How offensive. It’s startling to see. It was a way worse reality.
And we’re seeing it over and over and over again on cable television
news stations, sometimes in slow-motion and somtimes real-time speed
with those shoes flying at the fact of U.S. President George W. Bush.
It offends modern, civilized sensibilities and the sense of honor.
However, it says plenty about the people who would do it and then defend it.
The brother of the journalist now famous for hurling his
shoes at President Bush said his sibling’s actions were “spontaneous”
and represented millions of Iraqis who want to “humiliate the tyrant.”
Muntadhar al-Zaidi’s feelings were influenced by watching the agony
suffered by everyday Iraqis. Most of the reporter’s stories focused on
Iraqi widows, orphans, and children, said the brother.
Was this reporter a reporter before the liberation from the regime
of Saddam Hussein by U.S. forces? Did he have the freedom to report on
the agony suffered by everyday Iraqis? He only had the freedom to move
about and gather the tales of suffereing countrymen because of that liberation.

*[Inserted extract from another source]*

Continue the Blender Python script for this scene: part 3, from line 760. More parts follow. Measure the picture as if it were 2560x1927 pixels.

Sometimes the 29-year-old journalist would cry. Moved by
the tales he reported of poor families, he sometimes asked his
colleagues to give money to them. On most nights, he returned to his
home in central Baghdad after reporting from Sadr City, one of the
country’s most violent slums and the epicenter of several of the war’s
pitched battles.
Muntadhar al-Zaidi’s reporting for Egypt-based independent
television Al-Baghdadia was “against the occupation,” his brother said.
The journalist would occasionally sign off his stories “from occupied
Baghdad.”
What was it considered to be when occupied and controlled by Saddam Hussein? Remember those days?

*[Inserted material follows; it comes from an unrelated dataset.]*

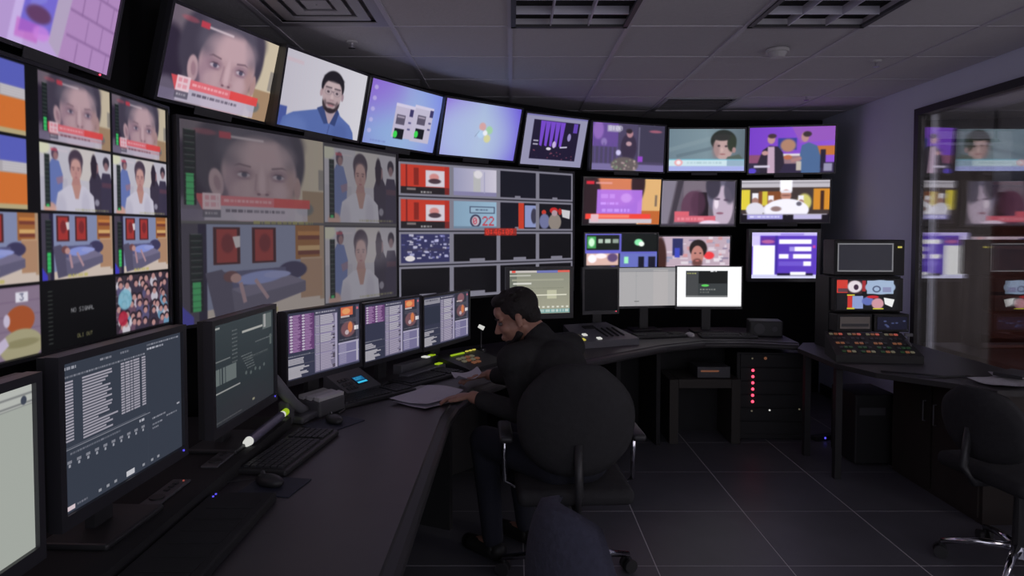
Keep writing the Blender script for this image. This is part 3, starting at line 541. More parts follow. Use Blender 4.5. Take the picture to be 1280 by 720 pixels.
def scr_lists(kind):
    c = Cv(480, 280, (58, 60, 80)); rr = random.Random(kind)
    rows = (13, 7, 0)[kind]
    if rows: c.rect(.03, .04, .35, .04 + rows * .043, (104, 66, 116))
    for col in range(2):
        for j in range(rows):
            y = .045 + j * .043; x = .04 + col * .15; c.ell(x + .02, y + .015, .02, .016, (206, 200, 214), .9, .4)
            for q in range(3): c.rect(x + .04, y + q * .013, x + .04 + rr.uniform(.05, .1), y + q * .013 + .007, (196, 160, 204), .85)
    if kind == 2:
        c.rect(.02, .04, .35, .15, (150, 148, 160)); c.words(.05, .06, .3, .03, (70, 70, 84), .8, 4); c.rect(.02, .2, .35, .56, (50, 54, 72))
    c.rect(.0, .66, .35, .665, (120, 120, 130)); c.words(.02, .645, .3, .014, (170, 170, 180), .7, 5)
    for j in range(4): c.rect(.02, .69 + j * .024, .02 + rr.uniform(.1, .2), .708 + j * .024, (196, 192, 200), .9)
    c.rect(0, .79, .35, .794, (120, 120, 130))
    for j in range(8): c.rect(.02, .81 + j * .022, .02 + .2 + .06 * math.sin(j * 1.7), .832 + j * .022, (178, 174, 182), .95)
    c.rect(.355, .02, .67, .98, (126, 120, 146)); c.rect(.355, .02, .67, .09, (70, 70, 90)); c.words(.37, .04, .64, .025, (200, 196, 210), .8, 6)
    for j in range(34):
        y = .1 + j * .0255; k = (214, 210, 216) if j < 17 else (190, 180, 200)
        if j in (6, 11, 17, 23): c.rect(.36, y, .66, y + .018, (160, 150, 180)); continue
        c.rect(.37, y, .42, y + .011, (196, 190, 204), .8); c.rect(.43, y, .43 + rr.uniform(.14, .19), y + .013, k, .95)
        if rr.random() < .25: c.rect(.6, y, .635, y + .016, (60, 52, 60))
    c.rect(.425, .1, .43, .98, (70, 62, 90)); c.rect(.635, .1, .665, .97, (176, 170, 196))
    c.rect(.69, .02, .99, .6, (54, 54, 68))
    if kind < 2: c.rect(.72, .03, .9, .17, (214, 110, 80)); c.ell(.8, .1, .06, .05, (240, 170, 110), .9, .5)
    else: c.ell(.82, .12, .08, .1, (150, 100, 110), .9, .4)
    c.rect(.72, .17, .85, .2, (196, 180, 180)); c.ell(.83, .40, .11, .13, (130, 90, 96), .9, .3); c.ell(.86, .37, .035, .09, (226, 130, 80), .9, .4); c.ell(.81, .45, .03, .04, (206, 190, 196), .9, .4)
    for j in range(5): c.words(.71, .22 + j * .015, .95, .01, (150, 146, 160), .5, j + 50)
    c.words(.7, .55, .97, .02, (140, 140, 150), .6, 55)
    c.rect(.92, .36, .985, .43, (236, 234, 236)); c.rect(.955, .05, .985, .09, (220, 90, 110)); c.rect(.945, .02, .99, .98, (150, 146, 170), .3)
    c.rect(.68, .6, .99, .97, (124, 118, 156)); c.rect(.68, .6, .99, .63, (176, 170, 196)); c.rect(.68, .77, .99, .785, (190, 186, 206))
    for j in range(12): c.rect(.70, .645 + j * .026, .80, .655 + j * .026, (190, 184, 206), .8)
    c.rect(.95, .62, .98, .95, (186, 182, 200)); c.a *= .92; return c
def scr_timeline():
    c = Cv(320, 220, (146, 146, 128)); c.grad((138, 140, 126), (162, 160, 140), vert=True); c.rect(0, 0, 1, .05, (196, 190, 186)); c.rect(.04, 0, .1, .05, (230, 90, 80)); c.rect(.45, 0, .8, .06, (110, 116, 176)); c.rect(.8, 0, 1, .05, (216, 96, 84)); c.rect(0, .06, .12, .9, (112, 116, 106)); c.rect(.0, .1, .35, .13, (190, 190, 180)); c.rect(.06, .28, .36, .32, (214, 214, 206)); c.rect(.04, .2, .9, .24, (160, 160, 142)); c.rect(.62, .46, .78, .66, (190, 190, 164)); c.rect(.3, .56, .95, .585, (226, 224, 206)); c.words(.1, .4, .9, .02, (120, 122, 106), .6, 2)
    for k in range(12): c.rect(.06 + k * .08, .83, .1 + k * .08, .87, (214, 214, 200))
    c.rect(.05, .9, 1, .99, (110, 156, 156)); c.words(.3, .91, .98, .06, (206, 214, 206), .9, 8); c.blur(1); return c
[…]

Yet Dhirgham al-Zaidi said he was “shocked” when he saw
his brother hurling his shoes at President Bush at a Sunday news
conference after a surprise visit by Bush to Baghdad.
Shocked….and proud?!
Dhirgham al-Zaidi said he is “proud” of his brother
whose act, while rash, was a statement of behalf of “millions” of other
Iraqis. Dhirgham said the shoe throwing was “Iraq’s reaction” to the
war and years of U.S. sanctions against Iraq before the conflict began.
The reporter was not motivated for personal reasons, or because he has
“anything against the American people,” he said.
I’m with Fox News’ Geraldo Rivera (a rare occasion) who boldly
stated that he took it as an offense and an insult to the American
president. We have seen the replay of that assault way too many times
now, and it loses nothing in its famliarity. It is an insult to the
office of the presidency of the United States, a most dishonorable
assault on the American leader.
Why was the Secret Service so slow to respond?
What a disgrace this episode was. The West would never countenance so
repulsive an attack against a public official, much less a president.
The episode underscored the limits of the large security
apparatus that surrounds U.S. presidents, a detail that must balance
safety concerns against the need to be accessible, according to
security experts.
“They are already so protected as it is that it’s hard to imagine
how they could guard against something like this,” said John E. Pike,
director of GlobalSecurity.org, a think tank on defense and security
issues. “It just comes with the territory.”
Baloney. I’ve seen that tape replayed at least a hundred times over,
and the security guard didn’t even get up until the second shoe was
thrown. Is the president out there all alone? It sure seems that way.
The New York Times and others have capitalized on the incident to
further degrade the president they have reviled for so long. But in the
short span of a month, will they be able to totally re-cast that
official and his office as honorable, with integrity? And if this
happened to Obama, what would be the response?